DELETE Without WHERE

-- Meant to remove one inactive student:
DELETE FROM students;
No error — every row in students is deleted. The table is empty.
DELETE FROM students WHERE id = 5;
-- OR if you truly want to empty the table, use TRUNCATE:
TRUNCATE TABLE students;
Same class of mistake as the UPDATE. Treat DELETE and UPDATE as radioactive. Always SELECT first with the same WHERE: SELECT * FROM students WHERE id = 5; to confirm which rows will vanish. Wrap destructive statements in a transaction so ROLLBACK can save you: START TRANSACTION; DELETE ...; -- check results --- COMMIT;

Inserting With Wrong Column Order (Form 1)

-- students table order: (id, name, city, marks, active)
INSERT INTO students VALUES (6, 'Chennai', 'Diya Kapoor', 88, 1);
Inserted name='Chennai' and city='Diya Kapoor' — name and city got swapped.
INSERT INTO students (id, name, city, marks, active)
VALUES (6, 'Diya Kapoor', 'Chennai', 88, 1);
Form 1 (no column list) relies on the order of the table definition. If someone later reorders columns or you misremember, the values go into the wrong fields — and worse, MySQL doesn't complain as long as the types are compatible. Always use Form 2 with explicit column names in production code.

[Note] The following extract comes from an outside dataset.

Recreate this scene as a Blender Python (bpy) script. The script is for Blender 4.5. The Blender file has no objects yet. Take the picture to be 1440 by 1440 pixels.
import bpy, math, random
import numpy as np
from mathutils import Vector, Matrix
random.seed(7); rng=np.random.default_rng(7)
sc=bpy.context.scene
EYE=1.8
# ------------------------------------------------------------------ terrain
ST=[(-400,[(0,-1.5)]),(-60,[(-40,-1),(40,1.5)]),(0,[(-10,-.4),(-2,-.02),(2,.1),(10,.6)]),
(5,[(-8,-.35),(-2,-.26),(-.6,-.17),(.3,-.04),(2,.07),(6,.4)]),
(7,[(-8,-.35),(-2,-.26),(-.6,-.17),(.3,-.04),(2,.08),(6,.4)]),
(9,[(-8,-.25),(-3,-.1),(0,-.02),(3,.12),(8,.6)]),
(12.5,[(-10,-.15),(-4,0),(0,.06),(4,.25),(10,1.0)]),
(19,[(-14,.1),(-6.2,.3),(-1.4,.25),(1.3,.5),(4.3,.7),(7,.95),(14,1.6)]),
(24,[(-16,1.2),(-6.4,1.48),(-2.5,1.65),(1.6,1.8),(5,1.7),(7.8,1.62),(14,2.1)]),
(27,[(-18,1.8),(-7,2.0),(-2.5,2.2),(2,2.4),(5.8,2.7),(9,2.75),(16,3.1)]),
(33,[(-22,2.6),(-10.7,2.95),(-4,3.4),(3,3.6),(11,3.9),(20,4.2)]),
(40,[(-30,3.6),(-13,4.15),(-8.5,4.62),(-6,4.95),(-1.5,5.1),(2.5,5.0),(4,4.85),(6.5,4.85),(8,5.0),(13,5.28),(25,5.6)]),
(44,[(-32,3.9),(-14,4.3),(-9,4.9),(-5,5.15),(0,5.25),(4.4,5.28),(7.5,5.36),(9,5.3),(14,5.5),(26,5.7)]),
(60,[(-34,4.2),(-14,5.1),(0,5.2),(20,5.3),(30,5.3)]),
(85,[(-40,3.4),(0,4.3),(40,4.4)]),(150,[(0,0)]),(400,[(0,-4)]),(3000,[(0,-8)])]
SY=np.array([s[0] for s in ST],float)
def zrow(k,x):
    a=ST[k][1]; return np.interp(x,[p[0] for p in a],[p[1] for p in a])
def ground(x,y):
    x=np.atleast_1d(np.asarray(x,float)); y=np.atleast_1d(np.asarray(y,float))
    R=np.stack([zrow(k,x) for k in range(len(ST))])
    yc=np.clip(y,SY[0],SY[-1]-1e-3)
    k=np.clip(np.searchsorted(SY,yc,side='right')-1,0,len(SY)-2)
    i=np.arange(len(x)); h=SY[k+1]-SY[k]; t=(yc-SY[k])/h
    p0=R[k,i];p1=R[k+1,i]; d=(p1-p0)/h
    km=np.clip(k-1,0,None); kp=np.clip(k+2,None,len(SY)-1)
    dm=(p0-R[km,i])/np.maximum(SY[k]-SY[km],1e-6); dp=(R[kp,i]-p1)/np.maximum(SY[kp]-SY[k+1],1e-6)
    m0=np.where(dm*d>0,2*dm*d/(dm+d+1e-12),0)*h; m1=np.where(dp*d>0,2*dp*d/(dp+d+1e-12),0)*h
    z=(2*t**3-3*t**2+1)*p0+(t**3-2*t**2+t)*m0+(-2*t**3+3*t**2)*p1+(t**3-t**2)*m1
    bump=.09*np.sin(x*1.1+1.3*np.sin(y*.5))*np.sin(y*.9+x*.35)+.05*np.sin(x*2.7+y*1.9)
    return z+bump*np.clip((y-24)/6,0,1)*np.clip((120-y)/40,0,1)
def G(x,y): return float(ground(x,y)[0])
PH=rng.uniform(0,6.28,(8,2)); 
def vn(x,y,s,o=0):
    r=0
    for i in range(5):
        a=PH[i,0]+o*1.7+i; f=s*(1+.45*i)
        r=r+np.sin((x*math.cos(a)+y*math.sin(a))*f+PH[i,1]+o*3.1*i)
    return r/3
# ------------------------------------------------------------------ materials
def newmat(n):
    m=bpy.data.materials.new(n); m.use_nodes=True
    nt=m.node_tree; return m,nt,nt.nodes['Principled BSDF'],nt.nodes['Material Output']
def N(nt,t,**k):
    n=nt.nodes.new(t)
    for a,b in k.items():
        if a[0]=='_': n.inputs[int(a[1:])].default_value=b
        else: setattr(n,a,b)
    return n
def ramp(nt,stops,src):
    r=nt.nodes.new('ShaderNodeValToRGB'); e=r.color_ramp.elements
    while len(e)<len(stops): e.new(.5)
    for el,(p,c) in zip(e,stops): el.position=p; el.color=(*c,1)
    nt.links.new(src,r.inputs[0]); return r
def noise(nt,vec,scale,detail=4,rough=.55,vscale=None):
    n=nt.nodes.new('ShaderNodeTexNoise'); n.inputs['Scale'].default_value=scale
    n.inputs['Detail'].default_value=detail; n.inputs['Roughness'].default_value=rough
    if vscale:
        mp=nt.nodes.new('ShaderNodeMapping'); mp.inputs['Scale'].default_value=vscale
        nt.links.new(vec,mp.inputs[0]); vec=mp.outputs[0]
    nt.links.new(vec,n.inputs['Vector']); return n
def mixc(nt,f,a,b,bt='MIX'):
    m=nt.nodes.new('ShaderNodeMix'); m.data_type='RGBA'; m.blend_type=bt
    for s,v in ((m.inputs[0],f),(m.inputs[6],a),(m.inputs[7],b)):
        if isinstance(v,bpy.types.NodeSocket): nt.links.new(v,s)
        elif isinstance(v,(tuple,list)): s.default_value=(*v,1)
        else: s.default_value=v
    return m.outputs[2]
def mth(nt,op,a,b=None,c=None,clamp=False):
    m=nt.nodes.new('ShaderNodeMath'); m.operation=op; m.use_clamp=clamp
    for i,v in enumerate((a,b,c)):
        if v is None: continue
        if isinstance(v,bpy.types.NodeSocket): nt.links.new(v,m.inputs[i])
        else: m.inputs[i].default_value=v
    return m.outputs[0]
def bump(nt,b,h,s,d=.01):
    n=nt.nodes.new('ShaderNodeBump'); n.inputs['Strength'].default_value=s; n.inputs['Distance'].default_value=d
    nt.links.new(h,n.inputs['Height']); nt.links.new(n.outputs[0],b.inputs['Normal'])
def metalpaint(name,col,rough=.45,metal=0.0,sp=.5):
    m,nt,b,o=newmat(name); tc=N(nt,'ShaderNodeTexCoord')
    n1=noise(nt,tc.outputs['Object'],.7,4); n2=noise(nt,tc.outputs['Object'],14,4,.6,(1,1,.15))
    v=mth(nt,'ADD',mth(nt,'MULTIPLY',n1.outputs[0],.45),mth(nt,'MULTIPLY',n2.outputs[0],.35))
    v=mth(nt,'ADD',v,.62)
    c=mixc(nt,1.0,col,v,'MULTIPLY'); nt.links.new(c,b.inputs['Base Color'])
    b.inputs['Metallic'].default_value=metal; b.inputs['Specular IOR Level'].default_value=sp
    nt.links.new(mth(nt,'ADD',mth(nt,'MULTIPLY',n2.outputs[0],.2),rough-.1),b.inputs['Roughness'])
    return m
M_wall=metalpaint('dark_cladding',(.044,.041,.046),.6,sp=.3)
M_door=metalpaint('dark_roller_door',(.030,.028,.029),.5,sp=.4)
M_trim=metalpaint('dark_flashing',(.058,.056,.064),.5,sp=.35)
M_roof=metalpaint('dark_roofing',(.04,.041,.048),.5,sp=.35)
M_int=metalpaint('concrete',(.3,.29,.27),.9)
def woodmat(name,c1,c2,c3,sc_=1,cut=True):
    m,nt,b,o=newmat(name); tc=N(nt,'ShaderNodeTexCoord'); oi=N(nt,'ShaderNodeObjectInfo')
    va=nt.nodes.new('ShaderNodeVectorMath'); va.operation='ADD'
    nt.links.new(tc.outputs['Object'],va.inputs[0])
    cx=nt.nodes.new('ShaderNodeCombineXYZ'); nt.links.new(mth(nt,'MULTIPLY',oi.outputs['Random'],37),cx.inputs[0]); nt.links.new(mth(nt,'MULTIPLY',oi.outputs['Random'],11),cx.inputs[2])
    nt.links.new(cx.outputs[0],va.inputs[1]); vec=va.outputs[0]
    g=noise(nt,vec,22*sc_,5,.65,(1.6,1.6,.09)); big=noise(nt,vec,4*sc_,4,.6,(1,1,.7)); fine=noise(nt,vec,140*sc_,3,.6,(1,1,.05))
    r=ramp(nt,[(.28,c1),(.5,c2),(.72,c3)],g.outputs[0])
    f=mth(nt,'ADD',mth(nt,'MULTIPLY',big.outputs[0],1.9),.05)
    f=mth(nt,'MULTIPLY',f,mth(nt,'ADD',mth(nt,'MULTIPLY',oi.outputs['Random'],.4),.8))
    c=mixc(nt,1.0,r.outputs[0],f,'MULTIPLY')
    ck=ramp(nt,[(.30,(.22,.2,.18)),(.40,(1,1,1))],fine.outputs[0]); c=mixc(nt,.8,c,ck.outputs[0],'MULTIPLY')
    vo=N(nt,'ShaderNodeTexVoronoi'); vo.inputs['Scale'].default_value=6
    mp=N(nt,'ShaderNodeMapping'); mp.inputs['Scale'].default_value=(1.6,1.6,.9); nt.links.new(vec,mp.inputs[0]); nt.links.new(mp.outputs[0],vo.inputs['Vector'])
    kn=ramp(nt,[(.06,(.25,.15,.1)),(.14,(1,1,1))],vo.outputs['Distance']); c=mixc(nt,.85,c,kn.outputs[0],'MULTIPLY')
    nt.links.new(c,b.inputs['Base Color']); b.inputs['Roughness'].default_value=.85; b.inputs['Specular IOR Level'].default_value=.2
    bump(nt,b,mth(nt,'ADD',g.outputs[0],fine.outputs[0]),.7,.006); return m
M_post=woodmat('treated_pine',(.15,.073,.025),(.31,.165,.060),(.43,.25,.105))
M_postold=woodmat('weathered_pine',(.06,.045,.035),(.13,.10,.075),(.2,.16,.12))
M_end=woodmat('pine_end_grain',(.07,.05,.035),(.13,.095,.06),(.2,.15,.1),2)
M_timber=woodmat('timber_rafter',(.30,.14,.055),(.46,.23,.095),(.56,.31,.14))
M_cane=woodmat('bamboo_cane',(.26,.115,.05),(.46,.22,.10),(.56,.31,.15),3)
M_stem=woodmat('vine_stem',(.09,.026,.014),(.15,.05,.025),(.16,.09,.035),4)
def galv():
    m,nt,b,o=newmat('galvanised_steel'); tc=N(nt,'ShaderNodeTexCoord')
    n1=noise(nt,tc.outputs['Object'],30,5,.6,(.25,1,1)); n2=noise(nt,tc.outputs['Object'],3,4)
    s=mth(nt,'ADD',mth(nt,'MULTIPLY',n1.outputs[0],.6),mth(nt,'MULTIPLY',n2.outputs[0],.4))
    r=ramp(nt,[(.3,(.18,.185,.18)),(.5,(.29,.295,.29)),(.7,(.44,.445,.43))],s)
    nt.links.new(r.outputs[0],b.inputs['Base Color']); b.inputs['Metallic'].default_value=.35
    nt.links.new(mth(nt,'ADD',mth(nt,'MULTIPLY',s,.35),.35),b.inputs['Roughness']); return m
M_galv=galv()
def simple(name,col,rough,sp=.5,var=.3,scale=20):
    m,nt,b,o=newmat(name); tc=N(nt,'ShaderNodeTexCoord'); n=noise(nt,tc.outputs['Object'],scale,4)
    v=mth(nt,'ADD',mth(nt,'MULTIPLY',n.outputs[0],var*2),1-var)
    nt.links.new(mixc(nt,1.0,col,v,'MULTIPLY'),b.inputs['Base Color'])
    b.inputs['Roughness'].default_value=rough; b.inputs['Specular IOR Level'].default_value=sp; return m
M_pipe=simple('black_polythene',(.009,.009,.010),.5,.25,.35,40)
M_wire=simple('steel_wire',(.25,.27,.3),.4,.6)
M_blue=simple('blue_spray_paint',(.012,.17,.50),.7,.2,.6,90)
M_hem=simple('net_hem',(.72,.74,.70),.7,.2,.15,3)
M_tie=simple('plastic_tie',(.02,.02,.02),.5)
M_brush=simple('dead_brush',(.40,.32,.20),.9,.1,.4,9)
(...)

REPLACE INTO Wiping Columns You Forgot to Mention

-- students table has (id, name, city, marks, active)
-- You only want to update Aarav's marks:
REPLACE INTO students (id, marks) VALUES (1, 90);
Aarav's name, city, and active columns are wiped (set to NULL or DEFAULT) because REPLACE does a full DELETE-then-INSERT.
-- Use UPDATE for targeted changes:
UPDATE students SET marks = 90 WHERE id = 1;

-- Or specify ALL columns in REPLACE:
REPLACE INTO students (id, name, city, marks, active)
VALUES (1, 'Aarav Sharma', 'Mumbai', 90, 1);
REPLACE is not UPDATE. It internally deletes the old row completely and inserts a new one. Columns you don't specify get their DEFAULT (or NULL). This is why UPDATE is almost always what you actually want for a targeted change. Reserve REPLACE (and prefer ON DUPLICATE KEY UPDATE over it) for bulk "re-seed" operations where you provide every column.

Summary

  • INSERT INTO table (col1, col2) VALUES (v1, v2); adds a new row. Always list columns explicitly — don't rely on column order.
  • Multi-row INSERT INTO t VALUES (...), (...), (...); is far faster than multiple single INSERTs (fewer network round-trips).
  • INSERT INTO t SELECT ... lets you copy rows from one table into another — used for backups, archives, and migrations.
  • UPDATE table SET col = value WHERE condition; changes existing rows. Without WHERE, EVERY row is updated — a classic production disaster.
  • UPDATE can change multiple columns at once: SET a = 1, b = 2. It can also reference current values: SET marks = marks + 5.
  • DELETE FROM table WHERE condition; removes rows. Without WHERE, every row is deleted (but the table itself stays — use TRUNCATE for speed).
  • Enable SQL_SAFE_UPDATES = 1 in dev to reject UPDATE/DELETE without a key-based WHERE clause — saves careers.
  • INSERT IGNORE silently skips rows that would violate a unique constraint. Useful for bulk imports where duplicates are acceptable.
  • INSERT ... ON DUPLICATE KEY UPDATE is MySQL's true upsert: insert if new, update if key conflict. Preferred over REPLACE INTO.
  • REPLACE INTO does DELETE-then-INSERT. It wipes unspecified columns to DEFAULT/NULL. Use ON DUPLICATE KEY UPDATE instead in 90% of cases.